== Data entries

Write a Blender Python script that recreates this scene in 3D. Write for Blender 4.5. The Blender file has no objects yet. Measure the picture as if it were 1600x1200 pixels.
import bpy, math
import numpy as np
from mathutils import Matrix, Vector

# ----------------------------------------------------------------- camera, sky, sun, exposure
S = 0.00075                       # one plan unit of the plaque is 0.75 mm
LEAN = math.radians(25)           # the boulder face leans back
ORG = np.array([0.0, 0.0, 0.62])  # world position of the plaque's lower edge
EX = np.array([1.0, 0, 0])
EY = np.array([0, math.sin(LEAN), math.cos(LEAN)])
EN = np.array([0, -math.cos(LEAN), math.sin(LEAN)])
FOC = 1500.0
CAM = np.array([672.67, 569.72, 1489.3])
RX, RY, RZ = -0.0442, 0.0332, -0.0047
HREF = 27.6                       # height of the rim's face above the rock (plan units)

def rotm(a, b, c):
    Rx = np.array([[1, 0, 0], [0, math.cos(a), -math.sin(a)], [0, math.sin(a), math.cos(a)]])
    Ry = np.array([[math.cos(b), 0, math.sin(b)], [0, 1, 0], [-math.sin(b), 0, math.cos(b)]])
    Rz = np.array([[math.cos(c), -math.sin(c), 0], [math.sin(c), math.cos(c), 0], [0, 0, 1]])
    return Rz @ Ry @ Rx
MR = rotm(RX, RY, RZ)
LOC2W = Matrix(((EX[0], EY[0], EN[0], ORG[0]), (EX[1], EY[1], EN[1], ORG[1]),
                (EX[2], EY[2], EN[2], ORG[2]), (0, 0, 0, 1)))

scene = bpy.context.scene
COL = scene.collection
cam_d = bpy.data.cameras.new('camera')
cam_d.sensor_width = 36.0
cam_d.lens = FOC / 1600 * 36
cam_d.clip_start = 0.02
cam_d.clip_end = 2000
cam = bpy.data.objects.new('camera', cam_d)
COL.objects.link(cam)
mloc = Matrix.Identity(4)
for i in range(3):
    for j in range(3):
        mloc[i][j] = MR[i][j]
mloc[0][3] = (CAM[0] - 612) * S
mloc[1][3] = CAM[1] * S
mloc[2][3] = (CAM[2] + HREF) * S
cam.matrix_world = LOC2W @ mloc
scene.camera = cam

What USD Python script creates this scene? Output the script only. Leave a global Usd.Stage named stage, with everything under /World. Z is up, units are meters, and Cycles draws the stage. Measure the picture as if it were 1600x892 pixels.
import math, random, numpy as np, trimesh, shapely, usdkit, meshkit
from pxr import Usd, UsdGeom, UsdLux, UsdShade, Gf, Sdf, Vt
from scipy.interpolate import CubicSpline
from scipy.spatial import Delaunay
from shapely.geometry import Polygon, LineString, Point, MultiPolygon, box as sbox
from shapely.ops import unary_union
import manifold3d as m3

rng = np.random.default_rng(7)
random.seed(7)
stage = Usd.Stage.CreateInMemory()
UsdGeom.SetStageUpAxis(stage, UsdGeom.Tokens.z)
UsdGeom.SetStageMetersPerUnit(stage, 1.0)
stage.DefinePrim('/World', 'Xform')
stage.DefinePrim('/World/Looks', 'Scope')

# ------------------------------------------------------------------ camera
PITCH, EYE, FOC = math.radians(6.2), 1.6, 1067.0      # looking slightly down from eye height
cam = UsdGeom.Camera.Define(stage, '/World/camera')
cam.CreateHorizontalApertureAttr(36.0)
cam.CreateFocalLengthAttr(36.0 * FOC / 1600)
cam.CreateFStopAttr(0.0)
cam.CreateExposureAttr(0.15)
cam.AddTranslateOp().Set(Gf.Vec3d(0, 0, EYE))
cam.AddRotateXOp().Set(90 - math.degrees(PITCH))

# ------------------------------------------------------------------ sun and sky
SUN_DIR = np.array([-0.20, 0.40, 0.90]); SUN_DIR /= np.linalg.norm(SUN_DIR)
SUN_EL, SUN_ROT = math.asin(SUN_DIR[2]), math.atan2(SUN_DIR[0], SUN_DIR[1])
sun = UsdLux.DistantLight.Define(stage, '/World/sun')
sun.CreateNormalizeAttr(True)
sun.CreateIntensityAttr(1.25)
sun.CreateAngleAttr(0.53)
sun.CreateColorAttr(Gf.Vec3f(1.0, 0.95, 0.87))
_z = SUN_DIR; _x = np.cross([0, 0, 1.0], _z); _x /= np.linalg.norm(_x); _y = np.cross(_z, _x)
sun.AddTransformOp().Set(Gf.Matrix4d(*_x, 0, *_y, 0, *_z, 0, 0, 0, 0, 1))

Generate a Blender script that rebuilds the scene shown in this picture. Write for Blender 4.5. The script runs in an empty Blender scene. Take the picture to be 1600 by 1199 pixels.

====

Please print the lines from the start of the records up to and including the line with "from mathutils import Matrix, Vector", copying each one exactly and leaving out the rest.

Write a Blender Python script that recreates this scene in 3D. Write for Blender 4.5. The Blender file has no objects yet. Measure the picture as if it were 1600x1200 pixels.
import bpy, math
import numpy as np
from mathutils import Matrix, Vector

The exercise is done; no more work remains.